> Written task
In this exercise, reproduce all the entries that follow exactly.

> Source material
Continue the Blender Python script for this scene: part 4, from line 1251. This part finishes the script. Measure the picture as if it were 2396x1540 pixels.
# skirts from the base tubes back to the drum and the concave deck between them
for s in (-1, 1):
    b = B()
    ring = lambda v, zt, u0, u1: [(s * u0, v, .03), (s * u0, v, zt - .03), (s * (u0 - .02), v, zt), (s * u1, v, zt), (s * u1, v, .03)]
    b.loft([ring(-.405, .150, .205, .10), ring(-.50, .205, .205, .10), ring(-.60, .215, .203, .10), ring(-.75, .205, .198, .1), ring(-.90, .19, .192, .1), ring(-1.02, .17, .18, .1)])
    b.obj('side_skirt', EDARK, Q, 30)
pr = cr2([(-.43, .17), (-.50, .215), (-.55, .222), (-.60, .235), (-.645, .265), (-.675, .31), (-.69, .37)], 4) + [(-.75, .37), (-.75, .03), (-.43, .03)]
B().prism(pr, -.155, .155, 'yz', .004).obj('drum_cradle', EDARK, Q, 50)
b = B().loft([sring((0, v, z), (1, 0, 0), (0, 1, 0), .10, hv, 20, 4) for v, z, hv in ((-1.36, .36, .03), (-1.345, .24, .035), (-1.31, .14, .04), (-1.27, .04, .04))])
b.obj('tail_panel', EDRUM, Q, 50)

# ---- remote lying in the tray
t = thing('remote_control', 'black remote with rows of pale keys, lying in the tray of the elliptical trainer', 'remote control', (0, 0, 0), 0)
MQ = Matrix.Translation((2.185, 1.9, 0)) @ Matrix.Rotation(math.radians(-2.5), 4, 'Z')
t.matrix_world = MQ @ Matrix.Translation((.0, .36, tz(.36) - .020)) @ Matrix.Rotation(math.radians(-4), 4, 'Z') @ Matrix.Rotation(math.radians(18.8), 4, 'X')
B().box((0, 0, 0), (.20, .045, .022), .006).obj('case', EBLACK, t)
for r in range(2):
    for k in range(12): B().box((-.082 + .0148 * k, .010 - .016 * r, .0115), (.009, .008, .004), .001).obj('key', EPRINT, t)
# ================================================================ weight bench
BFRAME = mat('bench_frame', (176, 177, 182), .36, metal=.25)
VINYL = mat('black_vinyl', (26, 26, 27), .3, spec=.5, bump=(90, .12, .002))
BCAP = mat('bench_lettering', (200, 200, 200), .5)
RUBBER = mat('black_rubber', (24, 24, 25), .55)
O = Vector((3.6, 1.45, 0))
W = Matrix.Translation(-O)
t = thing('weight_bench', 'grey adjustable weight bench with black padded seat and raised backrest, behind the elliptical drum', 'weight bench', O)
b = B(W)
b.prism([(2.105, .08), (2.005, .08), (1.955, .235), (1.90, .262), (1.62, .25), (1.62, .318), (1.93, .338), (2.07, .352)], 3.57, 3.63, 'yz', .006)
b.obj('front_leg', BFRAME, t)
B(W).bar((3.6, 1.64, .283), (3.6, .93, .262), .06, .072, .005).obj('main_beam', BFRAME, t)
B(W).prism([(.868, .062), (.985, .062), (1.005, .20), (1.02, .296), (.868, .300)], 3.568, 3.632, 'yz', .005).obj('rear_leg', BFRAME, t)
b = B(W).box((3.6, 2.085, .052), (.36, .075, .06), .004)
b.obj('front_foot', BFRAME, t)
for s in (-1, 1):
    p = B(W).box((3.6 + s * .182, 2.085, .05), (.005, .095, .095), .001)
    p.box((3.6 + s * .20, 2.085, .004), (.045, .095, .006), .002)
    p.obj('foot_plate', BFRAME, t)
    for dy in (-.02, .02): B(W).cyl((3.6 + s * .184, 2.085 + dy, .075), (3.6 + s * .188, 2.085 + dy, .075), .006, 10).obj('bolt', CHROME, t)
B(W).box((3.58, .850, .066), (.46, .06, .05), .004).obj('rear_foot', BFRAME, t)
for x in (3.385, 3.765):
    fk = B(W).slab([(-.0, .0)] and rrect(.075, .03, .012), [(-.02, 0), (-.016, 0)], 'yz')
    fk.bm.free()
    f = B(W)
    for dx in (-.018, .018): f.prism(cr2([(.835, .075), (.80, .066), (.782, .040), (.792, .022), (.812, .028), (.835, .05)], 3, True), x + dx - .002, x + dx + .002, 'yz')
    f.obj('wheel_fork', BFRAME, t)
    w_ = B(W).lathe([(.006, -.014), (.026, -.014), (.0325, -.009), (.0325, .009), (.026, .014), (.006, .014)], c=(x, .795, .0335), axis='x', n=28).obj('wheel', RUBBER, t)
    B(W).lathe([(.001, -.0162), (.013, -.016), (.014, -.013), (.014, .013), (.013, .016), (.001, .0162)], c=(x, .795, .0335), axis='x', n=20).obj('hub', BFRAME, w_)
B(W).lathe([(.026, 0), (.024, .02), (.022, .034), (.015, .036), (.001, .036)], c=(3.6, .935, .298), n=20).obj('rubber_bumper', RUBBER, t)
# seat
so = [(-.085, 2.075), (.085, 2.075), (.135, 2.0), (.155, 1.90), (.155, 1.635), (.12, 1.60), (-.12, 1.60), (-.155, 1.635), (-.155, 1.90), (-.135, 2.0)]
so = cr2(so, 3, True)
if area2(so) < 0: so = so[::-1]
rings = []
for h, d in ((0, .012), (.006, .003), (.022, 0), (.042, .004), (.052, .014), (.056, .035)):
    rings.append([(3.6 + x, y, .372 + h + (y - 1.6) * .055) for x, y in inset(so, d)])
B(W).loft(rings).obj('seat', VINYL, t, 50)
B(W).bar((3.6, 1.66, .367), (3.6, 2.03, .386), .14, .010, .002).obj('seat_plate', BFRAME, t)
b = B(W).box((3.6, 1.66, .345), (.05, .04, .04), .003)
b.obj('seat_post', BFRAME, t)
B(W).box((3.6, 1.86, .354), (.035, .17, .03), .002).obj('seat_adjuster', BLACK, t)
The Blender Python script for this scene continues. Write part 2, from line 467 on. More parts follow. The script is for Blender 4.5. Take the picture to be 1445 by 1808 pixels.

> The response
Continue the Blender Python script for this scene: part 4, from line 1251. This part finishes the script. Measure the picture as if it were 2396x1540 pixels.
# skirts from the base tubes back to the drum and the concave deck between them
for s in (-1, 1):
    b = B()
    ring = lambda v, zt, u0, u1: [(s * u0, v, .03), (s * u0, v, zt - .03), (s * (u0 - .02), v, zt), (s * u1, v, zt), (s * u1, v, .03)]
    b.loft([ring(-.405, .150, .205, .10), ring(-.50, .205, .205, .10), ring(-.60, .215, .203, .10), ring(-.75, .205, .198, .1), ring(-.90, .19, .192, .1), ring(-1.02, .17, .18, .1)])
    b.obj('side_skirt', EDARK, Q, 30)
pr = cr2([(-.43, .17), (-.50, .215), (-.55, .222), (-.60, .235), (-.645, .265), (-.675, .31), (-.69, .37)], 4) + [(-.75, .37), (-.75, .03), (-.43, .03)]
B().prism(pr, -.155, .155, 'yz', .004).obj('drum_cradle', EDARK, Q, 50)
b = B().loft([sring((0, v, z), (1, 0, 0), (0, 1, 0), .10, hv, 20, 4) for v, z, hv in ((-1.36, .36, .03), (-1.345, .24, .035), (-1.31, .14, .04), (-1.27, .04, .04))])
b.obj('tail_panel', EDRUM, Q, 50)

# ---- remote lying in the tray
t = thing('remote_control', 'black remote with rows of pale keys, lying in the tray of the elliptical trainer', 'remote control', (0, 0, 0), 0)
MQ = Matrix.Translation((2.185, 1.9, 0)) @ Matrix.Rotation(math.radians(-2.5), 4, 'Z')
t.matrix_world = MQ @ Matrix.Translation((.0, .36, tz(.36) - .020)) @ Matrix.Rotation(math.radians(-4), 4, 'Z') @ Matrix.Rotation(math.radians(18.8), 4, 'X')
B().box((0, 0, 0), (.20, .045, .022), .006).obj('case', EBLACK, t)
for r in range(2):
    for k in range(12): B().box((-.082 + .0148 * k, .010 - .016 * r, .0115), (.009, .008, .004), .001).obj('key', EPRINT, t)
# ================================================================ weight bench
BFRAME = mat('bench_frame', (176, 177, 182), .36, metal=.25)
VINYL = mat('black_vinyl', (26, 26, 27), .3, spec=.5, bump=(90, .12, .002))
BCAP = mat('bench_lettering', (200, 200, 200), .5)
RUBBER = mat('black_rubber', (24, 24, 25), .55)
O = Vector((3.6, 1.45, 0))
W = Matrix.Translation(-O)
t = thing('weight_bench', 'grey adjustable weight bench with black padded seat and raised backrest, behind the elliptical drum', 'weight bench', O)
b = B(W)
b.prism([(2.105, .08), (2.005, .08), (1.955, .235), (1.90, .262), (1.62, .25), (1.62, .318), (1.93, .338), (2.07, .352)], 3.57, 3.63, 'yz', .006)
b.obj('front_leg', BFRAME, t)
B(W).bar((3.6, 1.64, .283), (3.6, .93, .262), .06, .072, .005).obj('main_beam', BFRAME, t)
B(W).prism([(.868, .062), (.985, .062), (1.005, .20), (1.02, .296), (.868, .300)], 3.568, 3.632, 'yz', .005).obj('rear_leg', BFRAME, t)
b = B(W).box((3.6, 2.085, .052), (.36, .075, .06), .004)
b.obj('front_foot', BFRAME, t)
for s in (-1, 1):
    p = B(W).box((3.6 + s * .182, 2.085, .05), (.005, .095, .095), .001)
    p.box((3.6 + s * .20, 2.085, .004), (.045, .095, .006), .002)
    p.obj('foot_plate', BFRAME, t)
    for dy in (-.02, .02): B(W).cyl((3.6 + s * .184, 2.085 + dy, .075), (3.6 + s * .188, 2.085 + dy, .075), .006, 10).obj('bolt', CHROME, t)
B(W).box((3.58, .850, .066), (.46, .06, .05), .004).obj('rear_foot', BFRAME, t)
for x in (3.385, 3.765):
    fk = B(W).slab([(-.0, .0)] and rrect(.075, .03, .012), [(-.02, 0), (-.016, 0)], 'yz')
    fk.bm.free()
    f = B(W)
    for dx in (-.018, .018): f.prism(cr2([(.835, .075), (.80, .066), (.782, .040), (.792, .022), (.812, .028), (.835, .05)], 3, True), x + dx - .002, x + dx + .002, 'yz')
    f.obj('wheel_fork', BFRAME, t)
    w_ = B(W).lathe([(.006, -.014), (.026, -.014), (.0325, -.009), (.0325, .009), (.026, .014), (.006, .014)], c=(x, .795, .0335), axis='x', n=28).obj('wheel', RUBBER, t)
    B(W).lathe([(.001, -.0162), (.013, -.016), (.014, -.013), (.014, .013), (.013, .016), (.001, .0162)], c=(x, .795, .0335), axis='x', n=20).obj('hub', BFRAME, w_)
B(W).lathe([(.026, 0), (.024, .02), (.022, .034), (.015, .036), (.001, .036)], c=(3.6, .935, .298), n=20).obj('rubber_bumper', RUBBER, t)
# seat
so = [(-.085, 2.075), (.085, 2.075), (.135, 2.0), (.155, 1.90), (.155, 1.635), (.12, 1.60), (-.12, 1.60), (-.155, 1.635), (-.155, 1.90), (-.135, 2.0)]
so = cr2(so, 3, True)
if area2(so) < 0: so = so[::-1]
rings = []
for h, d in ((0, .012), (.006, .003), (.022, 0), (.042, .004), (.052, .014), (.056, .035)):
    rings.append([(3.6 + x, y, .372 + h + (y - 1.6) * .055) for x, y in inset(so, d)])
B(W).loft(rings).obj('seat', VINYL, t, 50)
B(W).bar((3.6, 1.66, .367), (3.6, 2.03, .386), .14, .010, .002).obj('seat_plate', BFRAME, t)
b = B(W).box((3.6, 1.66, .345), (.05, .04, .04), .003)
b.obj('seat_post', BFRAME, t)
B(W).box((3.6, 1.86, .354), (.035, .17, .03), .002).obj('seat_adjuster', BLACK, t)
The Blender Python script for this scene continues. Write part 2, from line 467 on. More parts follow. The script is for Blender 4.5. Take the picture to be 1445 by 1808 pixels.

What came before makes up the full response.